Tras varias horas de caminar, tenía los hombros destrozados y los pies muy doloridos. Entonces decidí parar en la siguiente cala para descansar un poco el cuerpo, comer algo, y refrescarme. Era Cala Tarida. No estuve en la propia cala de arena y gente, sino en una esquina oculta de la misma, donde nuevamente se encontraban varias cabañas de pescadores, cada una con su embarcadero. Una de estas chozas de cemento tenía una terracita perfecta con mesa incluida.
La tonalidad tan azul del mar seguía sorprendiéndome. Metí los pies en el agua, y el gozo superó al que sentí al quitarme las botas y los calcetines. Luego llegó el turno de sumergir mi cabeza y después de refrescarme los hombros.
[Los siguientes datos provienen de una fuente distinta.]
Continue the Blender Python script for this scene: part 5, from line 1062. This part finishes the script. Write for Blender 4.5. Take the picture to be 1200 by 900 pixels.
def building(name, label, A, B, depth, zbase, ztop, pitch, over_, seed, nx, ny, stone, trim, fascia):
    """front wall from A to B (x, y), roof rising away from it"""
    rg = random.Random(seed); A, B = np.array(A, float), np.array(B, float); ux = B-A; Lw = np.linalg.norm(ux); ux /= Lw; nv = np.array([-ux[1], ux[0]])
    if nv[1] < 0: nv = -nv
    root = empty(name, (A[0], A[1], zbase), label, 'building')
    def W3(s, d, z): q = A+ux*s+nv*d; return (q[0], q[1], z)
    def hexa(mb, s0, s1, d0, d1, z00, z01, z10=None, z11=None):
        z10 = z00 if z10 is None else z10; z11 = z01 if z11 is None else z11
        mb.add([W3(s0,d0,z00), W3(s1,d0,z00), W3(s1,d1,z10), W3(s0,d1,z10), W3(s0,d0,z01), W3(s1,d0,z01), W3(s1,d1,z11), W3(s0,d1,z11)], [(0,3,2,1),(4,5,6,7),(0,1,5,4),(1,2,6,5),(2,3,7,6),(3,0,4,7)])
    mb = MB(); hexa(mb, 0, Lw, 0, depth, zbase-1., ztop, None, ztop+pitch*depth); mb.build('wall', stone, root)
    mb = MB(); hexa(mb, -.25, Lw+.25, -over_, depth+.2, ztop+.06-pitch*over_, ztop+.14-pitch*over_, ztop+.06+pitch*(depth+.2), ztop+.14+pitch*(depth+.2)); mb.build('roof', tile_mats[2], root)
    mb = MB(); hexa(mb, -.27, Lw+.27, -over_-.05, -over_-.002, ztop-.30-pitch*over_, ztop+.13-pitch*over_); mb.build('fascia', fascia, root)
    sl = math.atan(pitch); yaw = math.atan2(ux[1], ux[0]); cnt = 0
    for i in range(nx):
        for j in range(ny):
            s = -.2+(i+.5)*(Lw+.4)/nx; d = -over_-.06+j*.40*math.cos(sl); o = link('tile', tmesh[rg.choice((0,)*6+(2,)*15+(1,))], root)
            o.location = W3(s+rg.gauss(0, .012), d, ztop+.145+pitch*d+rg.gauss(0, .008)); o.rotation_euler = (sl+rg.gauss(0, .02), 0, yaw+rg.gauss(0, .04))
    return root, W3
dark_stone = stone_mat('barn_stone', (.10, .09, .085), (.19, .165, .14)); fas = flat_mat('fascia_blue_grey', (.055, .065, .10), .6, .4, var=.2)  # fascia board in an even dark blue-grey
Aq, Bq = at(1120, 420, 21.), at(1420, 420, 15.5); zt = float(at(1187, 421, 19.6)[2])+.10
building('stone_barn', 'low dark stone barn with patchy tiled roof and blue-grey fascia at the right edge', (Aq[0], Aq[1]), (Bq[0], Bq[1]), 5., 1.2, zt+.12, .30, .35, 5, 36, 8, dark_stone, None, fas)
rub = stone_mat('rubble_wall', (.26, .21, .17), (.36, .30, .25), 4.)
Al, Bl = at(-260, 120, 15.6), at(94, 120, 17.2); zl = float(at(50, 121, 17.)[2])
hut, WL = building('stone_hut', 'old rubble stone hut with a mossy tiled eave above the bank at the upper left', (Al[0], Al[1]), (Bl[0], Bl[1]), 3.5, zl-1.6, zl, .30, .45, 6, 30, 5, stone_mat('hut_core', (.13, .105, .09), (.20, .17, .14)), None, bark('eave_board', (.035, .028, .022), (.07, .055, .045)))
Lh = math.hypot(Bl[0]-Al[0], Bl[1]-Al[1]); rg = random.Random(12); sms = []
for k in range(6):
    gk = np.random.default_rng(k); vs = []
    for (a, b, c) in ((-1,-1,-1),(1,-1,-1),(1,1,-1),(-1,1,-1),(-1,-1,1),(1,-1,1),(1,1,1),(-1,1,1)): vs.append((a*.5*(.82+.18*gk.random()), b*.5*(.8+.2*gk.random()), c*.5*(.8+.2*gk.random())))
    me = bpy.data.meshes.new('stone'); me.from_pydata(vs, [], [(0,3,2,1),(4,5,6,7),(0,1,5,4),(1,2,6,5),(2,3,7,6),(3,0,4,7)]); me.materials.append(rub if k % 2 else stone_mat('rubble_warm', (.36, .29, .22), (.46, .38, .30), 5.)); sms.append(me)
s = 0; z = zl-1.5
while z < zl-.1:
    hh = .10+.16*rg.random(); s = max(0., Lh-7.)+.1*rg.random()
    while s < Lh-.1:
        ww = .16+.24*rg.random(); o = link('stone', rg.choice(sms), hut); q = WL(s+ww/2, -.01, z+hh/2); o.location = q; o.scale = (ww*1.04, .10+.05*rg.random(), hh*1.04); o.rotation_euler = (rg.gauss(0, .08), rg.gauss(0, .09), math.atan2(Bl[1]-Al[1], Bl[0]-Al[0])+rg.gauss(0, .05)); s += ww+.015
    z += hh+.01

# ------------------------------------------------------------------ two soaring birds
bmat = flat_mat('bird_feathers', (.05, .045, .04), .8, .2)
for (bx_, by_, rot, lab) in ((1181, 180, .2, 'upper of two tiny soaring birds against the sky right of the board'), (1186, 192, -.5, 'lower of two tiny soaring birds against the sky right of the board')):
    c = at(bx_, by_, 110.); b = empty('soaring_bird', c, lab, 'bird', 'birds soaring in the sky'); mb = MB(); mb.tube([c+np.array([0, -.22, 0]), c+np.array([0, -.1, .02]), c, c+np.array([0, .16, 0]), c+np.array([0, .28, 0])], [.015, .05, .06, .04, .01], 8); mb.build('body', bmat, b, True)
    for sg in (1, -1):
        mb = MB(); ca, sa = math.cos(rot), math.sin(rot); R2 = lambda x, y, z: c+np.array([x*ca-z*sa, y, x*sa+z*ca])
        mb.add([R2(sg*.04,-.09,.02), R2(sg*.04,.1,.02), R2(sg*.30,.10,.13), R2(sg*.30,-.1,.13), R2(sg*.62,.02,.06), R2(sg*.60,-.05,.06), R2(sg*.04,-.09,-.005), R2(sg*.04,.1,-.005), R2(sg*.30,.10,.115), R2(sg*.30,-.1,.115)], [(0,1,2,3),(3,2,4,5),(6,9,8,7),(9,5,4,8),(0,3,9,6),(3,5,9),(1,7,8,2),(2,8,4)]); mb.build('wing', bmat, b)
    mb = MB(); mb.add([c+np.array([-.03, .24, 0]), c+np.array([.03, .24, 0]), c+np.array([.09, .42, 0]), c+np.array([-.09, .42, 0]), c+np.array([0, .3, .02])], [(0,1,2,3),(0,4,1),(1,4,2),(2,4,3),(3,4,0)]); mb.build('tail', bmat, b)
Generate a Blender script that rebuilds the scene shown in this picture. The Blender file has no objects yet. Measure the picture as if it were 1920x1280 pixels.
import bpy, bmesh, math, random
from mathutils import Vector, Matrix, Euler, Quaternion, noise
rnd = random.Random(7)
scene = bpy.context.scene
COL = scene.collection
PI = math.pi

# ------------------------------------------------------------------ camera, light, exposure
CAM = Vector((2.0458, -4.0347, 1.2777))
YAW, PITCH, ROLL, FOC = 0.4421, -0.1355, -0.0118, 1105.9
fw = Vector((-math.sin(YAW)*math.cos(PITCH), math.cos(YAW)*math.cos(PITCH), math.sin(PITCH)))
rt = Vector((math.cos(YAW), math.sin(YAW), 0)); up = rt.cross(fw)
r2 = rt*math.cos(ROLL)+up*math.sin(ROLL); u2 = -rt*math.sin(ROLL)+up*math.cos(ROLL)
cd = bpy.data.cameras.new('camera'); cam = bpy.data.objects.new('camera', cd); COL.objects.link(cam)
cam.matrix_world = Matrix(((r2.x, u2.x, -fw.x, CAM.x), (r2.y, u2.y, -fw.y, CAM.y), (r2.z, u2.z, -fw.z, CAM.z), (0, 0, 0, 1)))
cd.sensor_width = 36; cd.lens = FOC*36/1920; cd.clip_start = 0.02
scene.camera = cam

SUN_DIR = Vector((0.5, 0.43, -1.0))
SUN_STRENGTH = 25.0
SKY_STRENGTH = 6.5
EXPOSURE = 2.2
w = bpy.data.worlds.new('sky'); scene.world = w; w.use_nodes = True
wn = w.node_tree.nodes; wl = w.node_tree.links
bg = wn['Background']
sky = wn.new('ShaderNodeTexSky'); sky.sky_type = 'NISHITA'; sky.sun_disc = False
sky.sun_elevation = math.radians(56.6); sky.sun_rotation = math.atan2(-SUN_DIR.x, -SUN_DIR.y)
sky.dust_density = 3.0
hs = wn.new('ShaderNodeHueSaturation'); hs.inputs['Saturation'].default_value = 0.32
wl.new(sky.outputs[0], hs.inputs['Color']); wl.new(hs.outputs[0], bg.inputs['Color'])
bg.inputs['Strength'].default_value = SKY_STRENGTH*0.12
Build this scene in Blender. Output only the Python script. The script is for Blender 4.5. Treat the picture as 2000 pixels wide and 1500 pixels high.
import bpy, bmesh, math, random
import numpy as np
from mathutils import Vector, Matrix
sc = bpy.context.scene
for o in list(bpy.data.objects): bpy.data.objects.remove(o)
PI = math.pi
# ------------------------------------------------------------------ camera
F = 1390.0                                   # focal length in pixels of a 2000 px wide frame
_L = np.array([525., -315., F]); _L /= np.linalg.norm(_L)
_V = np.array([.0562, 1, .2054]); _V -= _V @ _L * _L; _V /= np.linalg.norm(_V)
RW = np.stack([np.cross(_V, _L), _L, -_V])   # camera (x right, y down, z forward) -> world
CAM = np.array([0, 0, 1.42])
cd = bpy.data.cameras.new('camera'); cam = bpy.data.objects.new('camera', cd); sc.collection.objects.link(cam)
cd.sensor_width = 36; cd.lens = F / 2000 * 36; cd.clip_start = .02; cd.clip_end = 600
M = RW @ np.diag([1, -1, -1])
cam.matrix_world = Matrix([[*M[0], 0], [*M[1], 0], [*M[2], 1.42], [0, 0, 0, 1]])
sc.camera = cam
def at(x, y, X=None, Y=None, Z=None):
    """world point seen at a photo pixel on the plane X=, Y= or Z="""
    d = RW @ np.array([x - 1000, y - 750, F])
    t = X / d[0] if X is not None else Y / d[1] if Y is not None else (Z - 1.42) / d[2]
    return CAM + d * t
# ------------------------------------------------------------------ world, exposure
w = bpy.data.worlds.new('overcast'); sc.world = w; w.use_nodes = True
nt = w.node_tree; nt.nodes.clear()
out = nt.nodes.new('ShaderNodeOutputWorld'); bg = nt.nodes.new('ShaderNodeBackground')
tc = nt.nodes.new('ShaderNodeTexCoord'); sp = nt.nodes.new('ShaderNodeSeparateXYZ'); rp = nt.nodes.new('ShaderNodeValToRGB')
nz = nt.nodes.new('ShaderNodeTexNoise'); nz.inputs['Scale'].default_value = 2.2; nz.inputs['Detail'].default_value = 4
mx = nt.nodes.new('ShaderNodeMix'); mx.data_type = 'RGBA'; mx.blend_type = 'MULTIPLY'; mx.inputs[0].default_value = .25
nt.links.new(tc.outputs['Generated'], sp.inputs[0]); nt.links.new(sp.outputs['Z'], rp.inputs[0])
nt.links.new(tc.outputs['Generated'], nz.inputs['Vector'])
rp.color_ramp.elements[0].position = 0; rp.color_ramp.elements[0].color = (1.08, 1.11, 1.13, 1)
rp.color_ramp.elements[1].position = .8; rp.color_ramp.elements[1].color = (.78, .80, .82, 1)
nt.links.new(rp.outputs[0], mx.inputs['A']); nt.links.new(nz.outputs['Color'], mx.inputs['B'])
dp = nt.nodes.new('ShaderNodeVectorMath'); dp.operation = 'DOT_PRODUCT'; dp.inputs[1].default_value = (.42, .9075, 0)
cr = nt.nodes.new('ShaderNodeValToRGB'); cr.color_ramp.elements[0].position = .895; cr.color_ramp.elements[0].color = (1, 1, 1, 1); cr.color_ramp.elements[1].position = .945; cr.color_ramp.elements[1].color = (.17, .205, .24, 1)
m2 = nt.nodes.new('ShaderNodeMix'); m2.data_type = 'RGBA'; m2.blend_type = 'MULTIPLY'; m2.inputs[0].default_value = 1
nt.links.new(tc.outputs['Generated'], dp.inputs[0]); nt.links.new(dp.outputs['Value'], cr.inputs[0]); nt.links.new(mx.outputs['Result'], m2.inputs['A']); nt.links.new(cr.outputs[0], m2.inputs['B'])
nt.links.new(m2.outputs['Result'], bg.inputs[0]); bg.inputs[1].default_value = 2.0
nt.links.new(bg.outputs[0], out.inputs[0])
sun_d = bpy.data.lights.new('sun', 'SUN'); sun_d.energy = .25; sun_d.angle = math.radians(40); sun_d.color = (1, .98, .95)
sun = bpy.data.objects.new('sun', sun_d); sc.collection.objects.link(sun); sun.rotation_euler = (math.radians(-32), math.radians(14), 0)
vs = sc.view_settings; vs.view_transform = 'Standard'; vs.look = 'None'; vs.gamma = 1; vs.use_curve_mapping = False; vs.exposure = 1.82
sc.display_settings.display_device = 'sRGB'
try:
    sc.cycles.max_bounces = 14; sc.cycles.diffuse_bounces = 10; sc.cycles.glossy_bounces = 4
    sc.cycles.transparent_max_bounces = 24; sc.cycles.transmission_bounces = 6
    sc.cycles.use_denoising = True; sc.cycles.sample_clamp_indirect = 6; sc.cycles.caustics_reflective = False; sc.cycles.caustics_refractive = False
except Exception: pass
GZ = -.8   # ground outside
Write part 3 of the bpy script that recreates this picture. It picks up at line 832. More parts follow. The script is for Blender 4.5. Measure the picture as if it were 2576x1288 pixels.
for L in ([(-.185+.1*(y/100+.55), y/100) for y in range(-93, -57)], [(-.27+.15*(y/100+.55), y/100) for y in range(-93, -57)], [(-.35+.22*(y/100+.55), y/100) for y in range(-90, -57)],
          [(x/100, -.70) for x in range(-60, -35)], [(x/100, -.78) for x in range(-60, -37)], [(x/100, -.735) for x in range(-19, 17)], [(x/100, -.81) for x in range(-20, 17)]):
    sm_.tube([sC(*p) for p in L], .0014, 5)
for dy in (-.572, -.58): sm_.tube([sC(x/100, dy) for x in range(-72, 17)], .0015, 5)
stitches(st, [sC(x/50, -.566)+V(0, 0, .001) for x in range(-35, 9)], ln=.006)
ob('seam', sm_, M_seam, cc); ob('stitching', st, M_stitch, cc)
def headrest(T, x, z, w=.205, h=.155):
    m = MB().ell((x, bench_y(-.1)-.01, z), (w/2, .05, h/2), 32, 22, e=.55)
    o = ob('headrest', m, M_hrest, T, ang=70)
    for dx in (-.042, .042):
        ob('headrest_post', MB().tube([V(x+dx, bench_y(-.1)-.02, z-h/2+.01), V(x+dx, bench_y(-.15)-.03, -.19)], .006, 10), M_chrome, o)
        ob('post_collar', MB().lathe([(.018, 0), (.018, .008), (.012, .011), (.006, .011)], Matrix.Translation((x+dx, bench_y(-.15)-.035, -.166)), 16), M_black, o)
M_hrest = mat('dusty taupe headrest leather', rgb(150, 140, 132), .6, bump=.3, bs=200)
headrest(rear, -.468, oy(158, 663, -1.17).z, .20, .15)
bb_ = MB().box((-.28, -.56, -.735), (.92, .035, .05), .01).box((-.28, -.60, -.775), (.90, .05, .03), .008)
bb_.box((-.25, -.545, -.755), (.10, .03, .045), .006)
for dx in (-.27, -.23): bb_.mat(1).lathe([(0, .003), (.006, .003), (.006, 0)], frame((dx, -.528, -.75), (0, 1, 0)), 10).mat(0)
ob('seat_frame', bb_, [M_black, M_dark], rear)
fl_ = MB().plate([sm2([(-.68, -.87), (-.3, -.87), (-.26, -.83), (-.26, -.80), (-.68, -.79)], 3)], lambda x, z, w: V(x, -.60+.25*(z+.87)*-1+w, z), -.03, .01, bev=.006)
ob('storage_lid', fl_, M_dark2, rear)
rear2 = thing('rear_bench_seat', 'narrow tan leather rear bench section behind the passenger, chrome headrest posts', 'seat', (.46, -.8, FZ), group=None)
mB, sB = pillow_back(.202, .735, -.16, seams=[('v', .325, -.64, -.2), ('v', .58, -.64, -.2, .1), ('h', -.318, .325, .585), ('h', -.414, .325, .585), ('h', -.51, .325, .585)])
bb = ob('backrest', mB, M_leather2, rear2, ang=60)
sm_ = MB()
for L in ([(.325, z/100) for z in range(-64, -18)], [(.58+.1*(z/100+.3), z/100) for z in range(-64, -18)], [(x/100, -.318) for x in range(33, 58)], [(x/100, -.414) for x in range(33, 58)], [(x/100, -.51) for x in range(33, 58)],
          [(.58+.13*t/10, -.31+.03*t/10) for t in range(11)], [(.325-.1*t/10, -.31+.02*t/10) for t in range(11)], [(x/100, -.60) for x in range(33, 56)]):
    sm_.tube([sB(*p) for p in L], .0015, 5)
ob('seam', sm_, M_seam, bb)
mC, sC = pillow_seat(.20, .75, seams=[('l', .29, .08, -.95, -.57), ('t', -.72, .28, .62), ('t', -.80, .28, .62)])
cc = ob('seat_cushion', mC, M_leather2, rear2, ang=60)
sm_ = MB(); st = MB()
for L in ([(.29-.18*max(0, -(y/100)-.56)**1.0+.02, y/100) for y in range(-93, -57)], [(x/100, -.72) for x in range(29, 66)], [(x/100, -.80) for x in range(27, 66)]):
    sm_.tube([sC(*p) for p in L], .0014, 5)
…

Me comí una manzana y apreté el gatillo de mi cámara varias veces, admirando la belleza del rincón, que por el tiempo que estuve ahí, fue solo mió. No apareció ni una persona y lo agradecí, ya que el sonido del agua era lo único que necesitaba escuchar.
Disfruté una hora de ese lugar de ensueño, y me puse en camino a Sant Antoni, renovado y con fuerzas y ganas para seguir caminando. La meta se encontraba a mi alcance y antes de lo que había supuesto.